The Black List: Identifying Screenplays in Hollywood

The Black List, an annual list of the year’s most-liked unproduced screenplays is a genius idea that seems so obvious in hindsight. Planet Money does a good podcast that explains what the Black List is and how it started. In short, it was started anonymously by Franklin Leonard, a junior producer working at Leonardo DiCaprio’s production company who had to sift through piles of screenplays to find the best one for Leo to star in. Hollywood, like many industries, is a pattern matching machine, so the movies that end up being created are movies that are similar to previous movies that have been hits. Those movies, due to historical circumstance, tend to be written by white men, for white men, starring white men.

Franklin Leonard, while sifting through all those scripts, saw some incredibly interesting scripts that may have made great movies, but he did not feel comfortable surfacing those to his bosses as those scripts tend to be really different and really hard to explain (I forget the specific example that he used, but I’m sure you can think of many successful movies where the one-sentence synopsis sounds very peculiar). One day, he had an idea, which was to anonymously email all his connections in Hollywood (junior producers also sifting through mountains of scripts) to ask them for their top ten favorite scripts. Information is power in Hollywood, so most people would ordinarily be loath to share such information, but here was the catch: Leonard would compile the results and send back the ten most voted on scripts to anybody who responded. 90 people responded and Leonard had his first annual Black List.

The genius behind this idea is that he finds a way to extract information out of people who would have otherwise not been willing to share such info. And then, by compiling the results, he is able to provide everybody with additional insights. Junior producers who might be nervous about surfacing a really odd but intriguing script to their superiors can vote for it in the Black List, and if enough other people vote on that same script, they are able to receive validation from their peers. Win-win for all parties.
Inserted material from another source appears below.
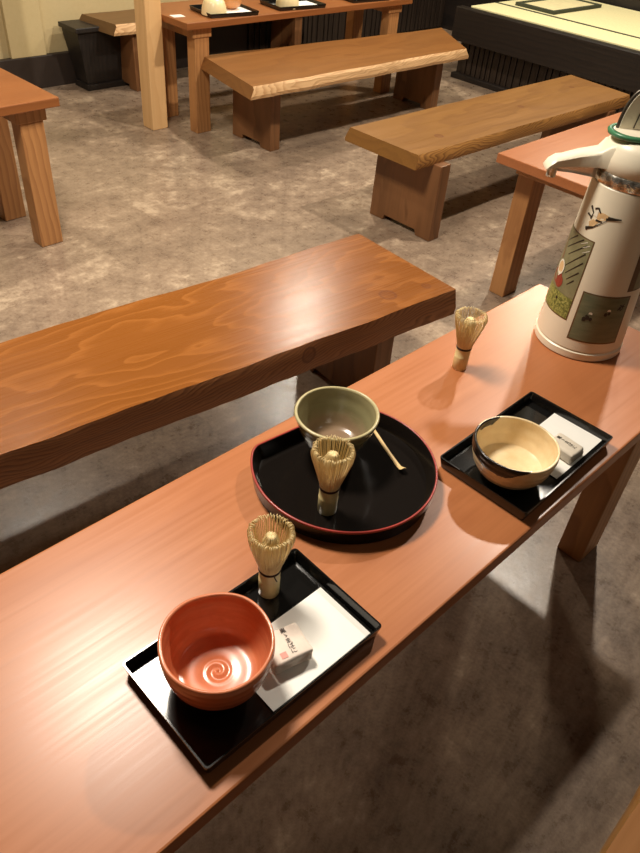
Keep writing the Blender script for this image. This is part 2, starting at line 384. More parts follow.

In an industry that so heavily factors what was previously successful, this was a way to produce different movies from unique screenplays that many people thought were fantastic. Many of the screenplays in the Black List have resulted in massive hits such as Juno, which was written by someone living in Montana without previous screenplay experience. Additionally, the Black List touts its effect on bringing more diversity to Hollywood by surfacing screenplays from people who may have otherwise been overlooked. It has provided a way to bypass the gatekeepers.

I can easily imagine having a similar concept in other industries and the one that comes quickest to my mind is the world of VC-backed startups. It is similar to Hollywood in many ways. Silicon Valley also heavily indexes (some would argue over-indexes) on founders that are similar to previously successful founders, is a hits driven business, has a relative lack of diversity, and heavily values information and relationships. The biggest difference is probably that startups are much easier to get off the ground than movies as it takes far fewer people and can be done with far less money. Other than that, the similarities are eerily similar. Imagine a Black List that asks a group of VC associates for the ten most interesting companies/pitches they saw that year but that their firm passed on and then circulated the list to the VC community. Seems like it would be highly valuable to me, though I don’t know the inner-workings of the VC world.

Though I think the Black List is a genius idea, I do see some downsides, assuming its success and influence continues. I mentioned earlier that the Black List accumulates data that people otherwise would not share and then is able to provide a product that has value for both the accumulator of data and the people who provided the data. What else does that sounds like? Facebook and Google. When they started, they also accumulated data that people otherwise would not have shared and the value they provided was a free product that people loved. In the beginning, everybody celebrated how Facebook was able to bypass the gatekeepers in the mainstream media and provide education to the masses. But now, things have changed. Facebook and Google have become so powerful that they are now the institutions they decried. I think the Black List is far from that right now, but what makes it so incredible is that people provide their unvarnished opinion. I’m not sure about its current state, but in the beginning, nobody was trying to game the Black List. But as its power and influence grows, so will the amount of people trying to game the system. That’s the danger with any aggregator of information. Still, that’s pretty far down the line and right now, I would love to see a concept similar to the Black List emerge in other industries.